Making Game Boy screenshots on my blog beautiful, with SVGs

Last year, I added a new collection to my blog filled with games I’ve been playing. Some of those games have been Game Boy games.

To bring the collection to life, I created isometric-perspective illustrations of Game Paks; the cartridges for the Game Boy system.

It’s fun to see these cartridges atop my short form blogging, because video games are a visual medium. Words are not always enough.

Sometimes I have found myself also wanting to show the actual game, through screenshots.

Itty bitty screen space

The Game Boy screen was a resolution of 144 pixels high by 160 pixels wide; 23,040 pixels in total. That is tiny by modern standards.

By comparison: the screen on your phone – despite being roughly 3 times physically larger than the Game Boy’s screen – probably has north of 3 million pixels.

As natively Game Boy screenshots are incredibly low resolution, sharing them in a blog post can end in some ugly results. You either end up with an image so physically small it’s comical, or with an oversized image that is fuzzy and pixelated.

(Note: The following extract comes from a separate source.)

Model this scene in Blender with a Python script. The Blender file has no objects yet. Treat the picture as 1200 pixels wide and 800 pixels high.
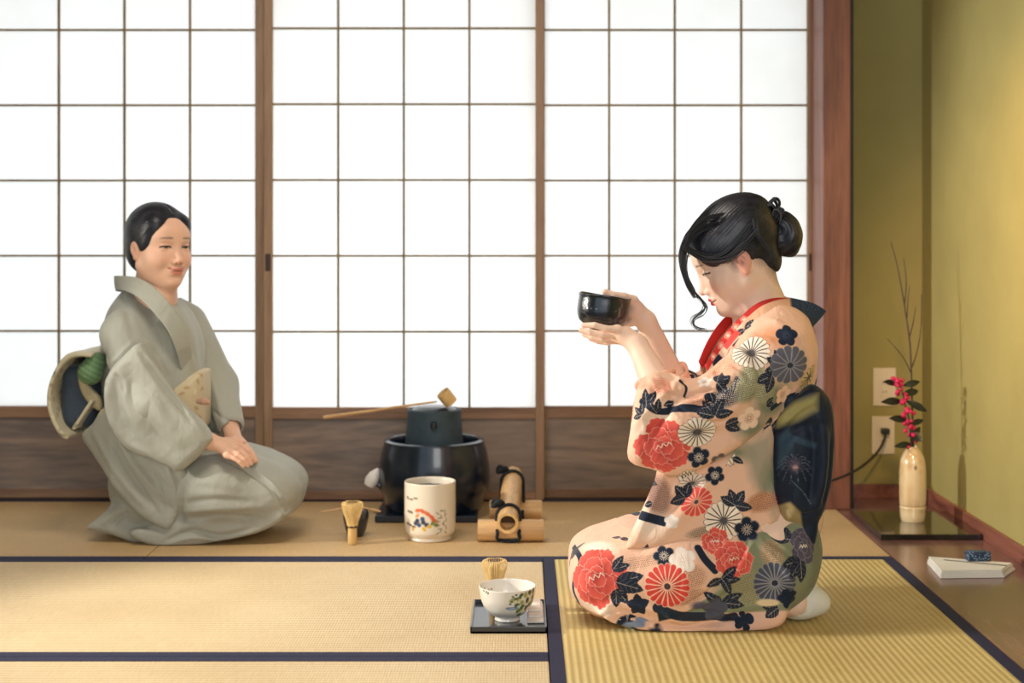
import bpy, bmesh, math, random
import numpy as np
from mathutils import Vector, Matrix
from mathutils.bvhtree import BVHTree

random.seed(7)
rng = np.random.RandomState(7)
PI = math.pi
SC = bpy.context.scene
COL = SC.collection
FPX, CX, CY, CAMZ = 1670.0, 612.0, 280.0, 0.86     # focal length in pixels, vanishing point, eye height


def at(px, py, d):
    """pixel of the photograph + distance from the camera -> a point of the room (x right, y away, z up)"""
    return np.array([(px - CX) * d / FPX, d, CAMZ - (py - CY) * d / FPX])


def floor_at(px, py):
    d = CAMZ * FPX / (py - CY)
    return np.array([(px - CX) * d / FPX, d, 0.0])


# ---------------------------------------------------------------- materials
def srgb(c):
    c = np.asarray(c, float) / 255.0
    return np.where(c <= 0.04045, c / 12.92, ((c + 0.055) / 1.055) ** 2.4)


def rgba(c):
    s = srgb(c)
    return (float(s[0]), float(s[1]), float(s[2]), 1.0)


def new_mat(name):
    m = bpy.data.materials.new(name)
    m.use_nodes = True
    nt = m.node_tree
    b = nt.nodes['Principled BSDF']
    return m, nt, b


def node(nt, kind, **kw):
    n = nt.nodes.new(kind)
    for k, v in kw.items():
        if k in n.inputs:
            n.inputs[k].default_value = v
        else:
            setattr(n, k, v)
    return n


def plain(name, c, rough=0.5, spec=0.5, metal=0.0, var=0.0, scale=12.0, bump=0.0, bscale=60.0, coat=0.0, stretch=None, sss=0.0):
    """one colour with noise mottling and a fine bump"""
    m, nt, b = new_mat(name)
    b.inputs['Roughness'].default_value = rough
    b.inputs['Specular IOR Level'].default_value = spec
    b.inputs['Metallic'].default_value = metal
    b.inputs['Coat Weight'].default_value = coat
    b.inputs['Coat Roughness'].default_value = 0.08
    if sss:
        b.inputs['Subsurface Weight'].default_value = sss
        b.inputs['Subsurface Scale'].default_value = 0.01
    tc = node(nt, 'ShaderNodeTexCoord')
    mp = node(nt, 'ShaderNodeMapping')
    if stretch:
        mp.inputs['Scale'].default_value = stretch
    nt.links.new(tc.outputs['Object'], mp.inputs['Vector'])
    nz = node(nt, 'ShaderNodeTexNoise', Scale=scale, Detail=5.0)
    nt.links.new(mp.outputs[0], nz.inputs['Vector'])
    rp = node(nt, 'ShaderNodeValToRGB')
    s = srgb(c)
    e = rp.color_ramp.elements
    e[0].position, e[1].position = 0.3, 0.7
    e[0].color = tuple(float(x) for x in np.clip(s * (1 - var), 0, 1)) + (1,)
    e[1].color = tuple(float(x) for x in np.clip(s * (1 + var), 0, 1)) + (1,)
    nt.links.new(nz.outputs['Fac'], rp.inputs[0])
    nt.links.new(rp.outputs[0], b.inputs['Base Color'])
    if bump:
        n2 = node(nt, 'ShaderNodeTexNoise', Scale=bscale, Detail=4.0)
        nt.links.new(mp.outputs[0], n2.inputs['Vector'])
        bp = node(nt, 'ShaderNodeBump', Strength=bump, Distance=0.004)
        nt.links.new(n2.outputs['Fac'], bp.inputs['Height'])
        nt.links.new(bp.outputs[0], b.inputs['Normal'])
    return m


def wood(name, c1, c2, axis='x', scale=9.0, rough=0.5, coat=0.0, dist=6.0, detail=4.0, stretch=14.0):
    """grain drawn out along one axis"""
    m, nt, b = new_mat(name)
    b.inputs['Roughness'].default_value = rough
    b.inputs['Coat Weight'].default_value = coat
    b.inputs['Coat Roughness'].default_value = 0.15
    tc = node(nt, 'ShaderNodeTexCoord')
    mp = node(nt, 'ShaderNodeMapping')
    sc = [stretch, stretch, stretch]
    sc['xyz'.index(axis)] = 1.0
    mp.inputs['Scale'].default_value = sc
    nt.links.new(tc.outputs['Object'], mp.inputs['Vector'])
    nz = node(nt, 'ShaderNodeTexNoise', Scale=scale * 0.25, Detail=detail, Distortion=dist * 0.2)
    nt.links.new(mp.outputs[0], nz.inputs['Vector'])
    nf = node(nt, 'ShaderNodeTexNoise', Scale=scale * 2.0, Detail=6.0)
    nt.links.new(mp.outputs[0], nf.inputs['Vector'])
    mx = node(nt, 'ShaderNodeMath', operation='MULTIPLY_ADD')
    nt.links.new(nf.outputs['Fac'], mx.inputs[0])
    mx.inputs[1].default_value = 0.5
    nt.links.new(nz.outputs['Fac'], mx.inputs[2])
    rp = node(nt, 'ShaderNodeValToRGB')
    e = rp.color_ramp.elements
    e[0].position, e[1].position = 0.55, 0.95
    e[0].color, e[1].color = rgba(c1), rgba(c2)
    nt.links.new(mx.outputs[0], rp.inputs[0])
    nt.links.new(rp.outputs[0], b.inputs['Base Color'])
    bp = node(nt, 'ShaderNodeBump', Strength=0.25, Distance=0.002)
    nt.links.new(nf.outputs['Fac'], bp.inputs['Height'])
    nt.links.new(bp.outputs[0], b.inputs['Normal'])
    return m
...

Screenshots belong on screens

I’ve given my Game Boy screenshots a Game Boy-like console to feel at home in.

Modelled on the Analogue Pocket, this console-like frame is a resolution-independent SVG. The screenshots are inserted dynamically into the frame, with a gridded filter applied on top, to give them a more period-appropriate feeling.

It’s got both a light and dark colour scheme, too (you can see for yourself by toggling dark mode on your device).

A side-by-side comparison of two SVG, Game Boy-like consols. One is off-white, the other is dark gray.
Light mode. Dark mode!

This is completely frivolous but I think it looks cool. Now, my Game Boy screenshots aren’t too small or too big, and they’re properly framed.